Lorenz Saladin | |
Main Discipline: | Mountaineer |
Birth Date: | 28 October 1896 |
Birth Place: | Nuglar-St. Pantaleon, Solothurn, Switzerland |
Death Place: | Khan Tengri, Pamirs, Kyrgyzstan |
Nationality: | Swiss |
Notable Ascents: | First Swiss expedition to the Caucasus, 1932 |
Lorenz Saladin (28 October 1896 – 17 September 1936), was a Swiss mountain-climber, journalist, photographer and traveler. His large archive of photographs and reports of his expeditions were discovered in Russian sources in 2008.
Saladin was born in Nuglar-St. Pantaleon, in the canton of Solothurn in Switzerland. He came from a modest background, and ended up in a home when his parents divorced. He worked at different jobs and during WW1 was patrolling the Swiss frontier. Between 1920 and 1932 he travelled through Europe, South America and the USA, taking on whatever odd jobs he could find. During this time he started to take an interest in photography and became a first-class photographer. Politically he was a member of the Communist Party of Switzerland (KPS).[1]
He had always taken a great interest in mountain climbing and in Switzerland was a member of several climbing clubs. In 1932 he took part in the first Swiss expedition to the Caucasus with a ski club from Zurich and contributed reports and photographs to the press. With his colleague Werner Wickert he climbed the Ushba peak, considered by many climbers as the most difficult ascent in the Caucasus.[2]
He became acquainted with the Moscow student and climber Georgi Charlampiew. In 1934 Charlampiew helped him organize his own climbing expedition to the Caucasus. A mountain, Pik Saladin, was named after him. The following year he intended joining five Russian friends, Georgi Charlampiew, Michail Dadiomow, Leonid Gutman, the sculptor Yevgeniy Abalakov and his brother Vitaly on a geological expedition to climb the 7546-meter high Mustagh Ata in China. They were being financed by the Russian trade-union federation, however, they did not receive the necessary permits from the Chinese authorities. They then decided, rather too hastily, to attempt the 7200-meter high Khan Tengri in the Pamirs. Khan Tengri is the world's most northern 7000-meter peak, notable because it has a shorter climbing season, generally more severe weather and thinner air. This was the wrong time of year for such a difficult task and the lack of preparation led to a disaster.
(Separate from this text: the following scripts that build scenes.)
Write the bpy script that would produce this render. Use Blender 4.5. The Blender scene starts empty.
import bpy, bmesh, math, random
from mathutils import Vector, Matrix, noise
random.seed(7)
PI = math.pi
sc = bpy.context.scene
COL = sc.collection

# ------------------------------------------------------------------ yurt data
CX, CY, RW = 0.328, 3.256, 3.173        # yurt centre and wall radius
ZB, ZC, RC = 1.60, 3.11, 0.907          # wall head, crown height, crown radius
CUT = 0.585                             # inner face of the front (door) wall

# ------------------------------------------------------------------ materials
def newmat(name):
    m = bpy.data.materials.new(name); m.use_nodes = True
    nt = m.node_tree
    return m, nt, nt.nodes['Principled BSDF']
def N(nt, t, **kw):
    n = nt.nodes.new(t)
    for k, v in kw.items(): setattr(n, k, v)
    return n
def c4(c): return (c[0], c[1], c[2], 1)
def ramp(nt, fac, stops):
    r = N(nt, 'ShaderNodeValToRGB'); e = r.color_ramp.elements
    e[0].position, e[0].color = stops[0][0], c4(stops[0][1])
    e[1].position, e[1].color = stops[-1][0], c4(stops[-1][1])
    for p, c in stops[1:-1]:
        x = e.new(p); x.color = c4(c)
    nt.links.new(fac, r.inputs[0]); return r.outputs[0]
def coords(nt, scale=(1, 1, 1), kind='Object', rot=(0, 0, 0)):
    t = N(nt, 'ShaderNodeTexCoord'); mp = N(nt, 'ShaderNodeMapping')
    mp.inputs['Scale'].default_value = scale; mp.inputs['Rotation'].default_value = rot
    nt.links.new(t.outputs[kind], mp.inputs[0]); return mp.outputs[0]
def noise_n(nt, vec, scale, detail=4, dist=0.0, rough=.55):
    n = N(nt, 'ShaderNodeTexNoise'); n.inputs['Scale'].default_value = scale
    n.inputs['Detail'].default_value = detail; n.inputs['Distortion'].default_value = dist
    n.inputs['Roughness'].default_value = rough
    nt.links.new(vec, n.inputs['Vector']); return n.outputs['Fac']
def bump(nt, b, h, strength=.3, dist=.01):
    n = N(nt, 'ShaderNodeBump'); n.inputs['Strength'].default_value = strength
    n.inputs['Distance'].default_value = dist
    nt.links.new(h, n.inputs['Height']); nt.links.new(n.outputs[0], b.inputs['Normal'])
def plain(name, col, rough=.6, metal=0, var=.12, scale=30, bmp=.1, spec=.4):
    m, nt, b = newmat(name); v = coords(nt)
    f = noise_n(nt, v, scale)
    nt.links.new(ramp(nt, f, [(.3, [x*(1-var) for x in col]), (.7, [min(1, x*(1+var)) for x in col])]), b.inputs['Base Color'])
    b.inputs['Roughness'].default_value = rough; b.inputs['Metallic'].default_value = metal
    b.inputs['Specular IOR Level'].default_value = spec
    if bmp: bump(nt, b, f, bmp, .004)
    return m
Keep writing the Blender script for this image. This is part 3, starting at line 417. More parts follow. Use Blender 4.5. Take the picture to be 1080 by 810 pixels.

They reached the summit on 5 September, but on the descent through a snowstorm Gutman fell and was badly injured and all of the climbers suffered from severe frostbite. Saladin amputated the black portions of his hands with a pocket-knife and disinfected them with petrol. However, he died of blood poisoning. His grave near the Engil'chek Glacier was discovered only in 2008.[1]
The Swiss photographer and writer Annemarie Schwarzenbach, a fellow-countryman and photographer, had followed Saladin's reports in magazines and recognized the quality of his photographs. She was also fascinated by his fearless attitude to life, his confidence in the face of difficulties, and the force of his political convictions. Preserving his legacy, which she viewed as a counterpoint to Switzerland's insular neutrality, became, for Schwarzenbach, both a personal and ideological obligation.[3] In 1937 she travelled to Moscow, researched his work and wrote a number of articles. These were assembled into a comprehensive biography, with a preface by Sven Hedin, which quickly sold out.[4]
During the Second World War Saladin's photographs went missing. While researching for a new edition of Schwarzenbach's book the writers Robert Steiner and Emil Zopfi came across Saladin's photo archive in Moscow. His archives were later transferred to the Swiss Alpine Museum in Bern.[5]